> Exercise task
Here are some entries; quote each one exactly.

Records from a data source
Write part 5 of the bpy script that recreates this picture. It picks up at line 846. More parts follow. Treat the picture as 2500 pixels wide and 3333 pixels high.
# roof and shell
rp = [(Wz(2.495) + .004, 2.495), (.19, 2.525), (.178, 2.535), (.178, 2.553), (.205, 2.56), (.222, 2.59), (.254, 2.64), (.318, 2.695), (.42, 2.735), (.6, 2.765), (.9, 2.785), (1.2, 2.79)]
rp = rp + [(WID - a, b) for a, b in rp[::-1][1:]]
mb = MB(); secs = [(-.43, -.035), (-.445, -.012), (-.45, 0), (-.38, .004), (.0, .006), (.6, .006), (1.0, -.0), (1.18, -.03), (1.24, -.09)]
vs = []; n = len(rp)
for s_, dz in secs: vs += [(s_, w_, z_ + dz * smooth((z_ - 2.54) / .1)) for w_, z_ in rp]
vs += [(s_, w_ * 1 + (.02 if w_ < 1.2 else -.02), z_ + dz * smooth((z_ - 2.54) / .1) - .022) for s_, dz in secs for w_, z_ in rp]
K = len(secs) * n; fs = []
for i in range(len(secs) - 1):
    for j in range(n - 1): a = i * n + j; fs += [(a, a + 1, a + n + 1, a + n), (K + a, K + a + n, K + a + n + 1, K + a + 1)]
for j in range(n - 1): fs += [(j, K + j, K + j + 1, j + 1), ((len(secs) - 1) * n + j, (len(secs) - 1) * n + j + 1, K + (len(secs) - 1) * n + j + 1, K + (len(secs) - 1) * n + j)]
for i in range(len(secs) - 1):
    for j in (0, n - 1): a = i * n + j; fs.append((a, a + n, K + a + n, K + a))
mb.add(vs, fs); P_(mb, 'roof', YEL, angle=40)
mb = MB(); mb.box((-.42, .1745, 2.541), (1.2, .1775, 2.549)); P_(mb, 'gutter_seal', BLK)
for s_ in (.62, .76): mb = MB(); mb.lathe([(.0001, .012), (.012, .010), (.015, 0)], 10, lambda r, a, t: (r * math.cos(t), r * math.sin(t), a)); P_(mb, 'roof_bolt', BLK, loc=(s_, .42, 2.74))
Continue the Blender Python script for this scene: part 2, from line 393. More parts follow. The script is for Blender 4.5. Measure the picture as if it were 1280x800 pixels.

> Final result
Write part 5 of the bpy script that recreates this picture. It picks up at line 846. More parts follow. Treat the picture as 2500 pixels wide and 3333 pixels high.
# roof and shell
rp = [(Wz(2.495) + .004, 2.495), (.19, 2.525), (.178, 2.535), (.178, 2.553), (.205, 2.56), (.222, 2.59), (.254, 2.64), (.318, 2.695), (.42, 2.735), (.6, 2.765), (.9, 2.785), (1.2, 2.79)]
rp = rp + [(WID - a, b) for a, b in rp[::-1][1:]]
mb = MB(); secs = [(-.43, -.035), (-.445, -.012), (-.45, 0), (-.38, .004), (.0, .006), (.6, .006), (1.0, -.0), (1.18, -.03), (1.24, -.09)]
vs = []; n = len(rp)
for s_, dz in secs: vs += [(s_, w_, z_ + dz * smooth((z_ - 2.54) / .1)) for w_, z_ in rp]
vs += [(s_, w_ * 1 + (.02 if w_ < 1.2 else -.02), z_ + dz * smooth((z_ - 2.54) / .1) - .022) for s_, dz in secs for w_, z_ in rp]
K = len(secs) * n; fs = []
for i in range(len(secs) - 1):
    for j in range(n - 1): a = i * n + j; fs += [(a, a + 1, a + n + 1, a + n), (K + a, K + a + n, K + a + n + 1, K + a + 1)]
for j in range(n - 1): fs += [(j, K + j, K + j + 1, j + 1), ((len(secs) - 1) * n + j, (len(secs) - 1) * n + j + 1, K + (len(secs) - 1) * n + j + 1, K + (len(secs) - 1) * n + j)]
for i in range(len(secs) - 1):
    for j in (0, n - 1): a = i * n + j; fs.append((a, a + n, K + a + n, K + a))
mb.add(vs, fs); P_(mb, 'roof', YEL, angle=40)
mb = MB(); mb.box((-.42, .1745, 2.541), (1.2, .1775, 2.549)); P_(mb, 'gutter_seal', BLK)
for s_ in (.62, .76): mb = MB(); mb.lathe([(.0001, .012), (.012, .010), (.015, 0)], 10, lambda r, a, t: (r * math.cos(t), r * math.sin(t), a)); P_(mb, 'roof_bolt', BLK, loc=(s_, .42, 2.74))
Continue the Blender Python script for this scene: part 2, from line 393. More parts follow. The script is for Blender 4.5. Measure the picture as if it were 1280x800 pixels.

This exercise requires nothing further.